Sculptures Bloom in South Quad

Joseph Wheelwright’s “Vincent” in South Quad
Joseph Wheelwright’s “Vincent” looks to the heavens from the turf of the South Campus quad.

By Dave Perry

With spring, new and interesting things tend to emerge. At University Gallery, a new exhibit is in full bloom, a mix of wild, whimsy and woe that spills outdoors onto the South Campus quad. 

“Boston Sculptors Celebrates Its 20th Anniversary” ran through April 26 and was curated by UMass Lowell art professor Ellen Wetmore, who has been a Boston Sculptors member for eight years. The show is less a celebration of a specific style or medium than one that includes the work of eclectic artists bonded by region and a common desire for exhibit and gallery space. The outdoor portion of the exhibit continues through June 30.

Iit begins with a sonic surprise. The motion of visitors entering the gallery triggers a subtle, computer-generated sound piece of tones and beats, a sort of welcome song. 

The mix of art runs from the figurative to the abstract and the 31 Boston Sculptors members use everything from bronze to rawhide, urethane rubber to crocheted plastic bags. Even thousands of acorn caps, strung together with monofilament, rising snake-like on both ends from a pile on the floor.
Wetmore’s own “Checking for Doneness” is a bronze sculpture that mixes humor and darkness in capturing female body type and pregnancy. 

The outdoor portion is a revelation here, especially among students who pass it frequently. Outside the dining hall, Andy Moerlein’s canoe-like “An Impossible Journey” sculpture mixes wood, saplings and handmade stone to catch eyes.

“The people I hear talk about it really like it,” said Kristen Racamato, a freshman art major. “I wish it was like that all the time, and that art would fill up the campus. “Vincent,” Joseph Wheelwright’s 800-pound granite tribute to Van Gogh, stares up to space, a human head with its right ear shaved off.

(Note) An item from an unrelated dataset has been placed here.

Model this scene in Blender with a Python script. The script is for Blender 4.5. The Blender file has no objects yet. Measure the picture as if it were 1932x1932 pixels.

Nearby, trees are fitted with Leslie Wilcox’s “Silver Strapless” and “The Sentinel,” swaths of lacquer-coated stainless steel mesh made to look like garments.

Hannah Verlin’s work, “The Flower of Lowell,” is the most audience-friendly of the show,  a small field of more than 5,000 paper flowers, planted in the grass along a pathway. Verlin made the flowers by hand, and then mounted them with glue onto a bamboo skewer.  Spread out in a circle with a square left in the middle so it would replicate a mill stone, the flowers carry the name, workplace and address of a Mill Girl she copied from the 1836 city directory. Visitors are invited to take a flower as they leave.

The Lowell Cultural Council donated the use of a crane to install the heaviest of the outdoor pieces.